On Apr 03 10:22 AM Bull Run wrote:
> Printing US dollars is the only game in town. This causes inflation,
> and allows the US to repay debt will worthless paper. An Austrian
> economist once said that governemnts are the only entity that can
> take perfectly good paper and ruin it with ink.
"I think the national debt, corporate debt and personal debt are all ultimately claims on the same thing: the future productive work of taxpaying US citizens."
National debt is when government spends too much. Of COURSE it's a claim on taxpaying citizens. Is not the obvious issue the need to cut spending rather dramatically???
I think the FR calls this buyback procedure qualitative easing.
For the Corporation with too much debt, they simply declare bankruptcy, and the stockholders loses, while the debt holders wins; the debt holders has several options: they can exchange their debt for new shares in the company; they can liquidate the company and collect the proceeds. Or whatever other options they can think up.
The debt holders are making the decisions, and they will select the option that will make them whole. In any outcome they select, the debt holders comes first, the shareholder comes last.
For the individual with more debt that their income can support, they simply declare bankruptcy. Their first action, once they decide on bankruptcy, is to visit a bankruptcy lawyer and empower the lawyer to take control of their bankruptcy.
In any excess debt situation, our laws have evolve in a manner that resolves excess debt problems in a rational manner; I would not worry about excess debt burdens destroying the ability of our economy to function effectively.
Much of our current debt problems is the result of our brokerage firms being able to securitize debt, have rating agencies give it a high rating, and then sell it to unsuspecting buyers. Most of these buyers were retirees, institutions and others that wanted an ongoing income stream.
Did these buyers of securitized debt, understand that they would lose their income stream and their capital that created the income stream?
If any thing our bankruptcy laws should be expanded so that these debt holders have the right to sue the sellers of securitized debt and take what ever profits they gained.
By simply walking away from the debt governments get to start the game all over again but without the cost of borrowing. Of course they don't have the option of borrowing either.
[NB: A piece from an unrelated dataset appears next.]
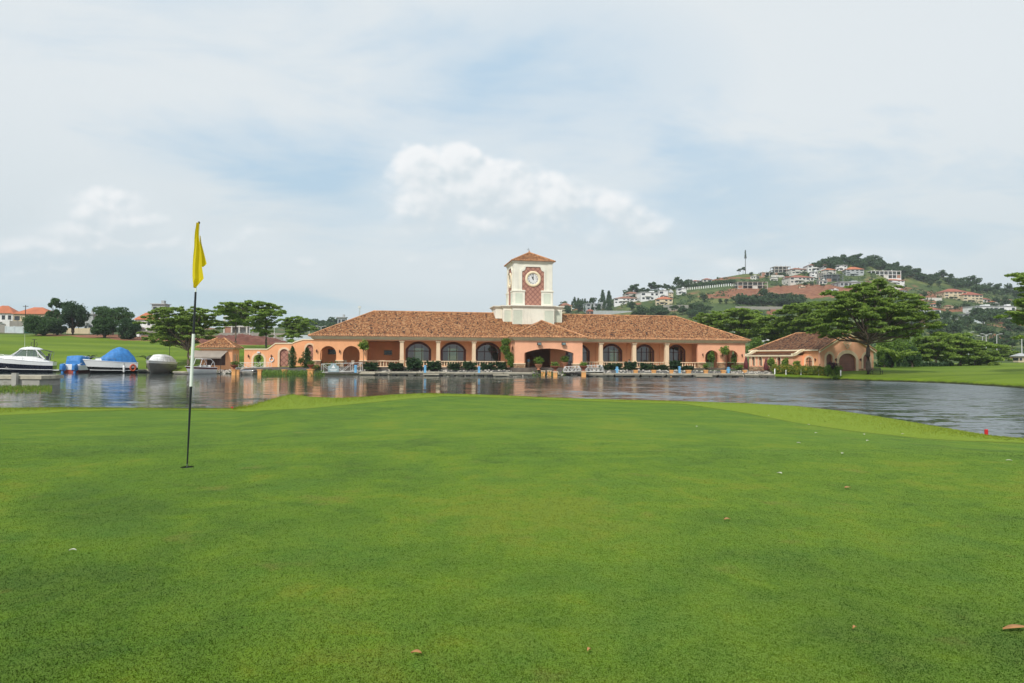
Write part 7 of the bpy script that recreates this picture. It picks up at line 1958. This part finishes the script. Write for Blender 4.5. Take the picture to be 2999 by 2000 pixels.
# ---------------------------------------------------------------- houses
_win = None
def window(parent, x, y, z, w, h, side=0, mat='hglass', depth=.06):
    """a window set on a wall; every one its own object sharing one mesh"""
    global _win
    if _win is None: _win = {}
    if mat not in _win:
        mb = MB(); mb.box(-.5, .5, -.5, .5, 0, 1); me = bpy.data.meshes.new('window'); me.from_pydata(mb.v, [], mb.f); me.materials.append(M[mat]); me.update(); _win[mat] = me
    o = bpy.data.objects.new('window', _win[mat]); COL.objects.link(o); o.parent = parent; o.location = (x, y, z); o.scale = (w, depth, h)
    if side: o.rotation_euler = (0, 0, R(90))
    return o
def hip(mb, x0, x1, y0, y1, z, h, ov=.5, gable=False):
    w, d = x1-x0+2*ov, y1-y0+2*ov; A = [(x0-ov, y0-ov, z), (x1+ov, y0-ov, z), (x1+ov, y1+ov, z), (x0-ov, y1+ov, z)]; m_ = min(w, d)/2
    if w >= d: r0, r1 = (x0-ov+(0 if gable else m_), (y0+y1)/2, z+h), (x1+ov-(0 if gable else m_), (y0+y1)/2, z+h); fs = [(A[0], A[1], r1, r0), (A[1], A[2], r1), (A[2], A[3], r0, r1), (A[3], A[0], r0)]
    else: r0, r1 = ((x0+x1)/2, y0-ov+(0 if gable else m_), z+h), ((x0+x1)/2, y1+ov-(0 if gable else m_), z+h); fs = [(A[0], A[1], r0), (A[1], A[2], r1, r0), (A[2], A[3], r1), (A[3], A[0], r0, r1)]
    for f in fs: mb.poly(f)
    mb.poly(A[::-1])
def house(px0, px1, pt, pb, kind, wall, roof, label, floors=2, yaw=0, name='hillside_house', group=None, Y=None, nwin=None, roofk=.32, depth=.75, wmat='hglass', extra=()):
    pc = (px0+px1)/2; b = land_at(pc, pb, 150 if Y is None else None) if Y is None else P(pc, pb, Y); Y = b.y; k = Y/F
    w, H = (px1-px0)*k*.96, (pb-pt)*k; d = min(w*depth, 16)
    e = empty(name, b, R(yaw), label, 'house', group or 'houses on the hill'); M_ = M[wall]
    if kind == 'hip': hw, hr = H*(1-roofk), H*roofk
    else: hw, hr = H, 0
    fh = hw/floors
    if kind in ('hip', 'flat'):
        mb = MB(); mb.box(-w/2, w/2, 0, d, -4, hw-.003); mb.build('wall', M_, e)
        n = nwin or max(2, int(w/3.2)); ww = w/n*.52
        for f in range(floors):
            for i in range(n):
                if (i*7+f*3) % 11 == 10: continue
                window(e, -w/2+(i+.5)*w/n, -.0, f*fh+fh*.28, ww*(1.5 if (i+f) % 4 == 1 else 1), fh*.48, mat=wmat, depth=.12)
        for i in range(2): window(e, -w/2, d*(.3+.4*i), fh*.3, 1.2, fh*.45, 1, depth=.12); window(e, w/2, d*(.3+.4*i), fh*.3, 1.2, fh*.45, 1, depth=.12)
        if floors > 1:
            mb = MB(); mb.box(-w*.28, w*.06, -1.3, -.002, fh-.12, fh+.08); mb.box(-w*.28, w*.06, -1.3, -1.22, fh+.08, fh+.85); mb.build('balcony', M_, e)
    if kind == 'hip': mb = MB(); hip(mb, -w/2, w/2, 0, d, hw, hr, .6); mb.build('roof', M[roof], e)
    if kind == 'flat':
        mb = MB(); mb.box(-w/2-.5, w/2+.5, -.6, d+.3, hw, hw+.3); mb.build('roof', M[roof], e); MB().box(w*.1, w*.32, d*.3, d*.7, hw+.3, hw+1.6).build('stair_head', M_, e)
    if kind == 'frame':
        n = nwin or max(3, int(w/3.6))
        for f in range(floors+1): MB().box(-w/2-.3, w/2+.3, -.3, d+.3, f*fh-.3-(.0 if f else 3), f*fh).build('slab', M_, e)
        for f in range(floors):
            for i in range(n+1):
                for yy in (0, d):
                    x = -w/2+i*w/n; o = MB().box(x-.22, x+.22, yy-.22 if yy == 0 else yy-.44, yy+.22 if yy == 0 else yy, f*fh+.002, (f+1)*fh-.302).build('column', M_, e)
        MB().box(-w/2+.4, w/2-.4, d*.45, d*.55, .002, hw-.31).build('wall', M['hgrey'], e)
        for i in range(0, n, 3): MB().box(-w/2+i*w/n+.24, -w/2+(i+1)*w/n-.24, .02, .2, .002, fh-.303).build('wall', M[('hbrick', 'hwall')[i % 2]], e)
        if roof: mb = MB(); hip(mb, -w*.5, w*.42, 0, d, hw+.004, H*.16, .5); mb.build('roof', M[roof], e)
        else:
            for i in range(3): x = -w/2+w*(.2+.3*i); MB().box(x-.2, x+.2, d*.3, d*.3+.4, hw+.002, hw+1.4).build('column', M_, e)
    return e, w, d, hw
HOUSES = [
 (1640,1676,886,914,'hip','hcream','hroof_b','three storey house with brown hip roof beside the clock tower',3,8), (1717,1739,905,922,'hip','hbrick','hroof_r','low red brick hut just above the clubhouse ridge',1,0),
 (1716,1787,889,909,'flat','hgrey','hroof_g','grey flat-roofed modern house with dark window bands',2,6), (1798,1870,866,889,'hip','hwhite','hroof_b','white two storey villa with brown roof on the lower slope',2,-6),
 (1830,1876,853,872,'hip','hconc','hroof_b','unfinished house with brown roof behind the white villa',2,4), (1876,1932,856,880,'flat','hwhite','hroof_g','white modern house with pale windows right of the white villa',2,8),
 (1930,1958,851,876,'flat','hwhite','hroof_g','tall narrow white block joined to the modern house',2,0), (1960,1972,847,875,'hip','hcream','hroof_g','slender cream stair tower house',3,0),
 (1920,1971,867,893,'hip','hcream','hroof','yellow house with orange roof and small gables on the lower slope',2,-8), (1984,2011,845,862,'flat','hwhite','hroof_g','small white house at the end of the hedge',2,0),
 (1862,1890,842,853,'hip','hwall','hroof_r','small red-roofed house on the left skyline',1,0), (2027,2056,817,828,'hip','hwall','hroof_r','pinkish low house with red roof on the skyline',1,5), (2058,2086,814,827,'hip','hwall','hroof_r','second pinkish low house on the skyline, under a tree',1,-5),
 (2160,2250,825,845,'frame','hconc','hroof_r','long unfinished two storey frame with red roof above the red cutting',2,0), (2231,2266,797,809,'frame','hconc',None,'small bare concrete frame near the top, left',1,0),
 (2269,2317,780,806,'frame','hconc',None,'large grey unfinished house near the hilltop',3,0), (2318,2367,782,802,'hip','hwall','hroof_b','house with brown hip roofs left of the large white villa',2,6),
 (2368,2425,768,794,'hip','hwhite','hroof_b','large white villa with brown roof and small tower on the hilltop',2,-4), (2313,2388,803,830,'hip','hwall','hroof_r','wide villa with red roof above the red cutting',2,4),
 (2378,2397,796,819,'flat','hwhite','hroof_g','plain white tall block beside scaffolding',3,0), (2399,2420,799,818,'frame','hconc',None,'scaffolded concrete frame right of the white block',3,0), (2418,2452,784,803,'hip','hwall','hroof','orange-roofed house below the hilltop forest',2,5),
 (2449,2484,777,793,'flat','hwhite','hroof_g','pale flat-roofed house against the hilltop forest',2,0), (2420,2471,804,825,'frame','pyl',None,'dark concrete frame with open floors',2,0), (2480,2532,779,808,'hip','hgrey','hroof','big grey house with orange gabled roof under the forest',3,-8),
 (2552,2642,793,815,'frame','hwhite',None,'long white concrete frame on the right shoulder of the hill',2,0), (2460,2536,826,840,'flat','hgrey','hroof_g','low grey flat-roofed building above the acacia',1,0), (2602,2654,815,833,'hip','hwhite','hroof','white house with bright orange roof above the acacia',2,6),
 (2768,2834,843,876,'hip','hcream','hroof_r','large cream house with red roof on the right slope',3,-4), (2821,2884,852,886,'hip','hcream','hroof_r','cream house with red roof adjoining it on the right',3,5), (2689,2758,895,929,'hip','hwhite','hroof_r','white arcaded house with red roof right of the acacia',2,0),
 (2857,2930,897,931,'flat','hwhite','hroof_g','blue-white modern house with curved flat roof, left half',2,6), (2928,2978,897,933,'flat','hwhite','hroof_g','blue-white modern house, right half with tall base',2,-4), (2822,2858,920,931,'flat','hgrey','hroof_g','low grey annex left of the modern house',1,0),
 (2982,3012,1034,1061,'hip','hcream','hroof_g','beige hut with pale roof at the right picture edge',1,0), (2236,2254,989,1010,'flat','hwhite','hroof_g','white block half hidden in the trees left of the garage',2,0)]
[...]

"...the American goverment claimed that Cuba’s debt had been incurred without the consent of the Cuban people, so foreign loans had helped to finance oppression and weren't legitimate. Maybe the Chinese have been studying 19th Century American history..."
"So we owe all this money to Japan. Some day they'll come by and say, 'Okay, you pay us now!'
And we'll say, 'Well we don't have the money, but we do have these nuclear weapons...'
And then they'll say, 'Oh, okay, well that's fine! Take your time, don't worry...'"
Lest we forget also, to paraphrase: "When you owe the bank $10,000, that's your problem; when you owe the bank $100 million, that's the bank's problem."
And finally, as Mel Brooks said, "It's good to be the king!"
On Apr 03 03:15 PM Socialism cannot compete! wrote:
> Key point to ponder -- in the past, national debt was largely owed
> to the people of the U.S. Now, it's largely owed to China, Japan,
> etc. Repudiation is less of an option now, given that. And as for:
>
>
> "I think the national debt, corporate debt and personal debt are
> all ultimately claims on the same thing: the future productive work
> of taxpaying US citizens."
>
> National debt is when government spends too much. Of COURSE it's
> a claim on taxpaying citizens. Is not the obvious issue the need
> to cut spending rather dramatically???